Lean is hardly the be-all and end-all of process. Yes, it’s very effective in most manufacturing settings. But serious O/S process developers (including the ones you demean) eschew Lean because it’s relatively ineffective in all but rare O/S settings. Unlike Six Sigma, it doesn’t typically damage the office environment. But Lean barely scratches the surface of O/S process opportunities.

What’s wrong with Lean in O/S settings? Let’s start with lacking robust tools for assessing and redesigning systems architecture (and I’m not talking about “bolt-on” business process management systems that provide little value in the O/S world). Just as Lean is legendary for rearranging the factory floor, good O/S design methods rearrange the flow of work – which is now information rather than sheet metal, facts rather than components. Lean doesn’t go there.

Next, let’s talk about the application software that enables O/S process–CRM, supply-chain management, communications-based process management, SharePoint, project management applications, proposal development applications. This whole genre of automation software doesn’t exist on the production floor, so manufacturing-based process methods don’t have to account for them. A good O/S process approach should be able to define application software requirements, extending all the way out to fields, forms, views and navigation. Lean doesn’t go there.

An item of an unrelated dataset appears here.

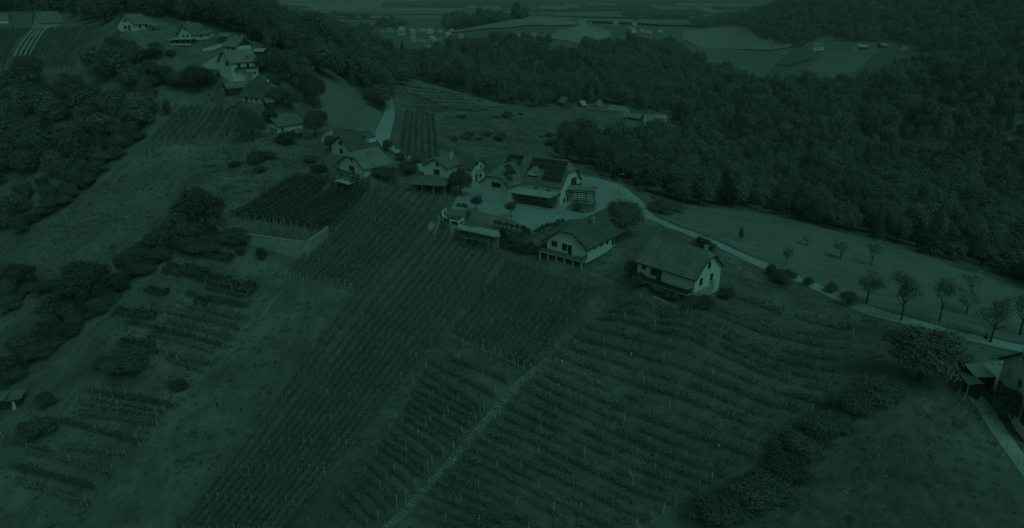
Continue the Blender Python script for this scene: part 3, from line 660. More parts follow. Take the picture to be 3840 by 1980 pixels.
pts = np.vstack(pts); u, v, dz = project(pts)
g = np.random.default_rng(5); n = len(pts)
lowf = np.sin(pts[:, 0] * .021 + 1.7 * np.sin(pts[:, 1] * .013)) * np.sin(pts[:, 1] * .024 + 1.1 * np.sin(pts[:, 0] * .017))
hh = g.uniform(7.5, 17.0, n) * (1 + .18 * lowf) * np.where(g.uniform(size=n) < .14, 1.3, 1.0); ww = hh * g.uniform(.5, .86, n)
left_wood = (u < 600) & (v > 200); hh = np.where(left_wood, hh * .72, hh); ww = np.where(left_wood, ww * .9, ww)
edge = (np.hypot(pts[:, 0], pts[:, 1]) < 260) & (u > 2000); hh = np.where(edge, hh * .8, hh)
conif = g.uniform(size=n) < np.where((u > 2700) & (v < 900), .10, .05)
# size of each tree in the picture; is its top hidden by the ground or nearer trees? take the front ones
size = hh / dz * FPX
inframe = (u > -40) & (u < 3880) & (v > -20) & (v < 2000)
score = np.where(inframe, size, 0); order = np.argsort(-score)[:212]; single = np.zeros(n, bool); single[order] = True
def wood_of(uu, vv):
    if uu > 1980: return 'right'
    if vv > 200 and uu < 600: return 'left'
    return 'top'
WLAB = {('right', 'b'): ('broadleaf tree in the dense wood beyond the meadow on the right', 'trees of the right wood'),
        ('right', 'c'): ('dark spruce among the broadleaf trees of the right wood', 'spruces of the right wood'),
        ('left', 'b'): ('broadleaf tree in the dark wood on the left valley side', 'trees of the left wood'),
        ('left', 'c'): ('dark spruce in the wood on the left valley side', 'spruces of the left wood'),
        ('top', 'b'): ('broadleaf tree in the hilltop wood behind the upper houses', 'trees of the hilltop wood'),
        ('top', 'c'): ('dark spruce in the hilltop wood behind the upper houses', 'spruces of the hilltop wood')}
for i in np.nonzero(single)[0]:
    kd = 'conifer' if conif[i] else ('tall' if ww[i] / hh[i] < .6 else ('broad_dark' if lowf[i] + g.normal() * .35 < -.25 else 'broad'))
    lab, grp = WLAB[(wood_of(u[i], v[i]), 'c' if conif[i] else 'b')]
    if grp == 'trees of the right wood':
        look = {'tall': 'slim upright', 'broad_dark': 'dark round', 'broad': 'broad pale'}[kd]; zone = 'behind the inn' if u[i] < 2560 else ('behind the upper meadow' if u[i] < 3150 else 'at the right end behind the fruit trees')
        lab = f'{look} tree in the dense wood {zone}'; grp = f'{look} trees in the wood {zone}'
    plant('spruce' if conif[i] else 'forest_tree', kd, (pts[i, 0], pts[i, 1], pts[i, 2] - hh[i] * .14), ww[i] * (.75 if conif[i] else 1.12), hh[i] * (1.15 if conif[i] else 1), lab, 'tree', grp)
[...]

And what about alignment? Effective O/S process design should be fronted by a systematic approach to aligning business strategies with customers, not just the desire to do so. Lean doesn’t go there, either. Then it needs to systematically align process to business strategies. As practiced, Lean rarely goes there. And lastly, effective O/S process design needs to align technology with process. Lean never goes there.

If you objectively read all the comments in this thread preceding yours (or read them at all), you’d realize that you are the one who hasn’t “scratched the surface.” Others have.

I would respectfully challenge you to visit http://www.h-ym.com/officeprocess.htm, scroll down a bit, and study the chart differentiating the O/S process environment from manufacturing. Then I’d like to read your defense of how a process methodology designed for the latter could migrate to the former. And why anyone would bother trying? Or are we back to Maslow again.

If you’re going to restructure, do it right

If you’re going to restructure and streamline O/S process during the downturn, please use an appropriate process design approach. You’ll be amazed at the outcomes.